| Problem to solve |
Gather up the lines that contain "were".

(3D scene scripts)
========

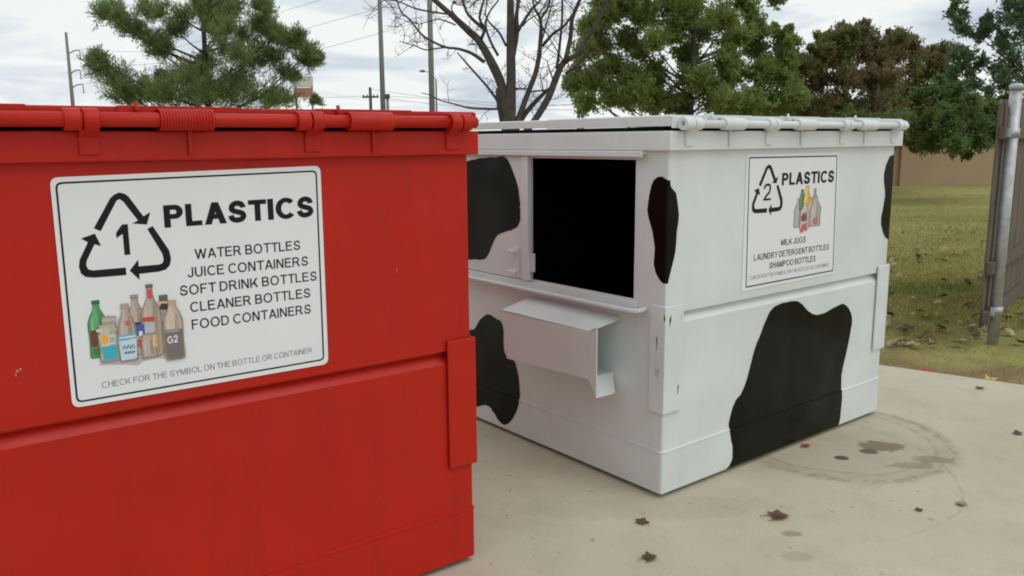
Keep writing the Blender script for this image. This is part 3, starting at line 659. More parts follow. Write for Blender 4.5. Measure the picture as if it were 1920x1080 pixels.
for a in SYM: poly(bm, P, [(x*1.025+.0, z*.985+.007) for x, z in a], .0036)
put_text(bm, P, '2', .128, .184, .387, .387, .075, .14); obj('recycling_symbol', bm, M['ink'], sg)
bm = bmesh.new(); put_text(bm, P, 'PLASTICS', .262, .690, .449, .449, .056, .24); obj('title_lettering', bm, M['ink'], sg)
for s, x0, x1, z in (('MILK JUGS', .279, .477, .175), ('LAUNDRY DETERGENT BOTTLES', .077, .681, .123), ('SHAMPOO BOTTLES', .196, .569, .076)):
    bm = bmesh.new(); put_text(bm, P, s, x0, x1, z, z-.001, .0275, .155); obj('list_lettering', bm, M['ink'], sg)
bm = bmesh.new(); put_text(bm, P, 'CHECK FOR THE SYMBOL ON THE BOTTLE OR CONTAINER', .054, .689, .039, .038, .017, .115); obj('footnote_lettering', bm, M['grey_ink'], sg)
bm = bmesh.new(); mats = []; lvl = [0.0036]
bottle(.405, .248, .385, .070, (.66, .64, .63), .3, .4); bottle(.430, .33, .425, .045, (.34, .47, .36), .35, .5); bottle(.470, .31, .440, .060, (.86, .74, .34), .4, .5); bottle(.535, .30, .425, .05, (.56, .57, .58), .4, .4)
bottle(.50, .27, .385, .05, (.85, .62, .42), .3, .5); bottle(.545, .245, .385, .095, (.70, .66, .64), .3, .4); bottle(.458, .236, .36, .080, (.76, .72, .71), .3, .45)
ink([(.425, .298), (.445, .318), (.472, .310), (.478, .285), (.455, .272), (.43, .276)], (.62, .32, .36)); ink([(.435, .300), (.462, .300), (.462, .28), (.44, .28)], (.38, .34, .38)); ink([(.424, .225), (.438, .262), (.478, .265), (.480, .226), (.458, .234), (.446, .222)], (.80, .36, .40))
ink([(.555-.02+.022*math.cos(a)+.012, .270+.017*math.sin(a)) for a in np.linspace(0, 6.28, 13)[:-1]], (.80, .38, .34)); rect(.538, .556, .264, .276, (.72, .55, .52))
obj('bottle_picture', bm, mats, sg)
PINE=[(-2.79,5.39,0.431),(-2.45,5.08,0.464),(-2.05,4.74,0.464),(-1.6,4.46,0.431),(-3.11,3.7,0.431),(-2.81,3.38,0.53),(-2.43,3.1,0.464),(-3.24,3.93,0.298),(-1.89,2.9,0.53),(-2.55,2.75,0.497),(-1.09,2.82,0.662),(-0.45,2.73,0.745),(0.44,2.73,0.745),(1.41,2.72,0.662),(2.14,2.68,0.497),(3.19,2.64,0.182),(-1.3,4.15,0.397),(-0.85,4.79,0.364),(-1.53,5.3,0.331),(-0.59,5.1,0.397),(-0.33,5.45,0.464),(0.14,5.29,0.464),(0.71,5.44,0.563),(1.08,5.05,0.464),(1.51,4.9,0.464),(1.76,5.32,0.397),(1.93,4.59,0.397),(1.12,4.52,0.431),(0.5,4.68,0.397),(0.85,3.98,0.629),(1.32,3.85,0.596),(1.89,3.97,0.497),(2.34,4.35,0.364),(2.73,4.46,0.331),(3.05,4.04,0.331),(3.25,3.93,0.215),(2.8,3.87,0.298),(2.23,3.45,0.364),(-0.21,3.75,0.397),(-0.64,3.36,0.397),(0.36,6.12,0.745),(1.09,6.42,0.828),(-0.17,6.43,0.696),(1.54,6.04,0.596),(0.6,7.32,0.911),(1.24,7.61,0.745),(0.74,8.35,0.662),(-0.01,3.2,0.596),(0.8,3.2,0.596),(-1.45,3.37,0.298)]
GREEN=[(-2.59,4.18,0.364),(-2.72,3.59,0.336),(-2.32,3.79,0.364),(-2.19,4.37,0.392),(-1.97,3.26,0.42),(-2.85,3.0,0.336),(-2.51,2.8,0.42),(-2.99,2.8,0.196),(-1.96,2.53,0.448),(-2.64,2.33,0.364),(-1.41,2.46,0.504),(-0.79,2.32,0.476),(-0.18,2.25,0.476),(0.51,2.24,0.476),(1.2,2.24,0.476),(1.88,2.3,0.476),(2.42,2.43,0.392),(2.61,2.76,0.224),(2.26,2.96,0.364),(2.4,3.36,0.224),(2.26,3.69,0.21),(2.22,3.99,0.182),(2.4,3.88,0.168),(2.45,3.55,0.196),(2.2,4.25,0.112),(2.39,4.14,0.112),(1.78,2.97,0.448),(1.68,3.63,0.364),(1.59,4.15,0.364),(1.44,4.6,0.308),(1.82,4.15,0.196),(1.27,4.86,0.196),(1.06,3.89,0.448),(0.84,4.54,0.448),(0.45,4.16,0.42),(0.61,3.24,0.476),(-0.1,4.36,0.448),(0.06,3.51,0.392),(-0.5,4.04,0.392),(-0.65,4.68,0.476),(-1.18,4.43,0.336),(-1.1,3.65,0.392),(-0.81,3.12,0.392),(-1.57,3.91,0.336),(-1.39,4.88,0.42),(-0.06,2.85,0.448),(0.63,2.71,0.42),(-0.74,2.79,0.336),(-1.56,2.99,0.336),(0.15,4.94,0.476),(-1.07,5.46,0.701),(-0.14,5.7,0.841),(0.68,5.32,0.561),(-0.55,6.34,0.841),(0.1,6.58,0.701),(-1.34,5.84,0.561),(1.16,3.1,0.364),(-1.79,4.69,0.308),(-2.26,4.7,0.224),(-2.06,5.21,0.42)]
BROWN=[(-2.13,3.38,0.306),(-2.32,2.58,0.367),(-2.4,1.93,0.336),(1.96,3.13,0.336),(2.1,2.48,0.367),(2.18,2.84,0.214),(2.03,1.96,0.306),(-2.16,3.78,0.138),(-2.06,3.55,0.199),(-1.95,3.88,0.092),(-1.67,3.74,0.214),(-1.47,4.16,0.199),(-1.39,3.95,0.306),(-1.18,4.16,0.275),(-0.86,4.44,0.153),(-0.81,4.16,0.336),(-0.46,4.48,0.153),(-0.44,4.2,0.336),(-0.06,3.94,0.336),(-0.27,4.44,0.107),(0.15,4.08,0.138),(0.39,4.29,0.107),(0.43,4.01,0.245),(0.59,4.15,0.092),(0.83,3.93,0.245),(0.77,3.72,0.336),(1.16,3.93,0.138),(1.15,3.64,0.275),(1.35,3.86,0.107),(1.46,3.5,0.214),(1.65,3.85,0.122),(1.72,3.57,0.214),(-1.87,3.23,0.367),(-1.43,3.45,0.428),(-0.92,3.59,0.428),(-0.33,3.58,0.489),(0.27,3.51,0.459),(0.73,3.21,0.459),(1.26,3.14,0.336),(1.63,3.21,0.245),(-2.06,2.73,0.397),(-1.47,2.87,0.459),(-0.88,2.94,0.489),(-0.29,2.93,0.52),(0.39,2.85,0.52),(1.0,2.63,0.489),(1.53,2.55,0.367),(-2.18,2.14,0.397),(-1.59,2.29,0.489),(-0.92,2.28,0.52),(-0.24,2.2,0.52),(0.51,2.2,0.52),(1.2,2.04,0.459),(1.58,1.89,0.336),(1.01,1.53,0.367),(0.88,1.23,0.245),(1.32,1.42,0.245),(0.25,1.68,0.459),(-0.51,1.76,0.459),(-1.26,1.77,0.428)]
OAK=[(-1.78,3.74,0.096),(-1.8,3.55,0.124),(-1.71,3.41,0.134),(-1.61,3.26,0.134),(-1.59,3.56,0.096),(-1.44,3.3,0.134),(-1.28,3.19,0.153),(-1.27,3.47,0.086),(-1.15,3.28,0.153),(-0.97,3.14,0.153),(-1.0,3.63,0.134),(-0.84,3.45,0.21),(-0.77,3.71,0.21),(-0.59,3.27,0.325),(-0.76,3.05,0.229),(-1.06,3.36,0.134),(-1.76,2.85,0.115),(-1.67,2.92,0.134),(-1.54,2.7,0.172),(-1.64,2.56,0.134),(-1.39,2.85,0.153),(-1.34,2.56,0.191),(-1.19,2.74,0.153),(-1.07,2.47,0.191),(-1.39,2.34,0.153),(-1.14,2.24,0.134),(-0.9,2.6,0.172),(-0.74,2.38,0.172),(-0.62,2.65,0.229),(-0.67,2.15,0.134),(-0.46,2.82,0.287),(-0.35,3.62,0.478),(-0.02,3.09,0.573),(-0.58,4.06,0.382),(-0.15,4.32,0.573),(0.36,3.79,0.669),(-1.2,3.89,0.172),(0.66,2.82,0.573),(1.05,3.44,0.573),(0.16,4.83,0.573),(-0.32,2.37,0.287),(0.14,2.46,0.382)]
LOW=[(1.08,2.5,0.229),(1.3,2.8,0.178),(1.25,2.38,0.255),(1.58,2.43,0.178),(0.99,2.01,0.255),(1.5,2.62,0.153),(1.23,2.13,0.255),(1.53,2.31,0.204),(1.5,1.89,0.306),(1.79,2.13,0.28),(2.12,2.0,0.306),(2.48,2.12,0.204),(1.21,1.64,0.306),(1.6,1.52,0.306),(1.89,1.7,0.306),(2.21,1.7,0.28),(2.45,1.82,0.229),(2.36,1.42,0.178),(1.04,1.36,0.229),(1.43,1.31,0.204),(1.75,1.21,0.178),(1.86,1.08,0.115),(2.05,1.35,0.204),(0.89,1.77,0.306),(0.45,1.71,0.382),(-0.17,1.71,0.433),(-0.81,1.84,0.382),(2.54,1.51,0.127),(2.53,2.04,0.153)]
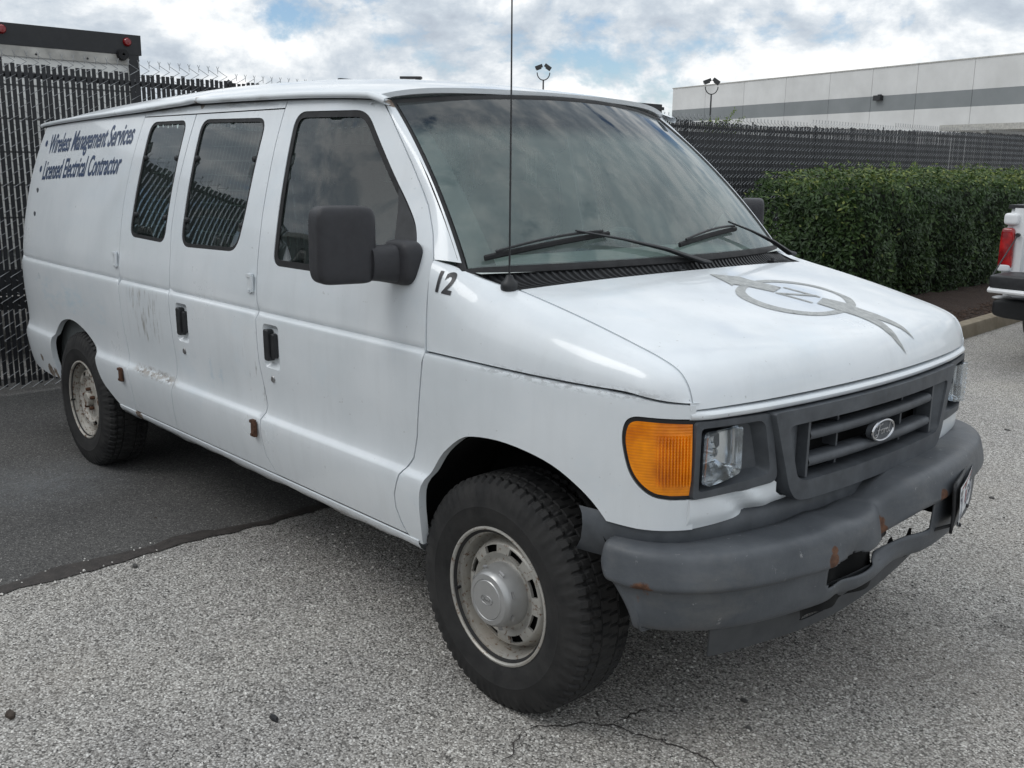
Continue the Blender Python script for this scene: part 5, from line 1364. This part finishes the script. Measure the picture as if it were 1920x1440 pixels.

========

| Complete response |
Keep writing the Blender script for this image. This is part 3, starting at line 659. More parts follow. Write for Blender 4.5. Measure the picture as if it were 1920x1080 pixels.
Continue the Blender Python script for this scene: part 5, from line 1364. This part finishes the script. Measure the picture as if it were 1920x1440 pixels.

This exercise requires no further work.